Actually they have been talking about reduced restrictions on importing US beef. This has lead to some cheaper beef supplies, and hence the Gyudon sales.

1 ( +2 / -1 )

From price-cutting war last year to apparent cartelization now? I guess it's good that the price is going down though.

@greenlight : For those types of fast foods like Yoshinoya, Matsuya, etc., the price elasticity is very high especially in areas where you have these shops in close proximity to each other (if one is cheaper than the other same thing, than you'd be stupid to go to the more expensive one)

-1 ( +0 / -1 )

I thought these couldn't get any cheaper!

0 ( +0 / -0 )

isn't it repetitious to say "gyudon" beef bowls? it's like saying "i'm going to the gion matsuri festival."

when it hits 200 yen, then call me. 250 yen is not worth the trip.

0 ( +1 / -1 )

I see businesses are still waiting for the Abe monetary easing to get the economy roaring again.
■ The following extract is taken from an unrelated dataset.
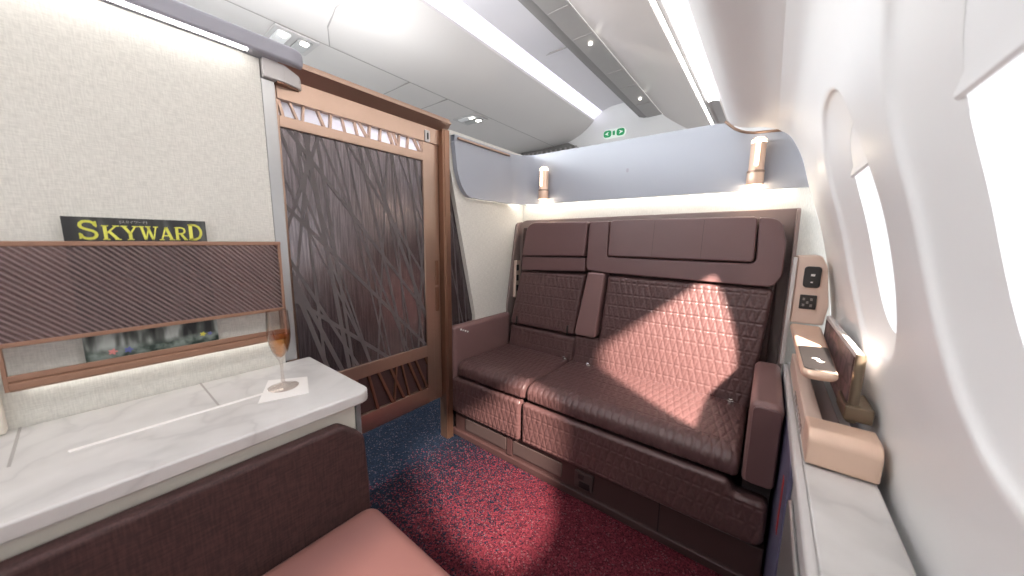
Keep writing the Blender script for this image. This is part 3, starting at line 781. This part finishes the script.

Too bad for these retailers that they don't export their gyudon. That's about the only outcome I see; short-term export profits (and a restart of the yen carry trade).

1 ( +1 / -0 )

Just what an overweight, overworked sarariiman is in need of - more fat, cheap, sweetened meat on top of a giant pile of white rice.

It would have been interesting to know what really goes into these kinds of beef bowls and similiar, cheap food. One would think that Japanese consumers would be interested, especially with what happened in Europe with the abundance of horse meat falsely labeled as beef. Some journalistic efforts or some such.

Instead, it's the ostrich-syndrome: head in the sand and pretend all is good. And cheap.

-1 ( +0 / -1 )

Hahaha, I guess that would make two of us.

-1 ( +0 / -1 )

Maybe I'm out of touch with the common man...

Hahaha, I guess that would make two of us.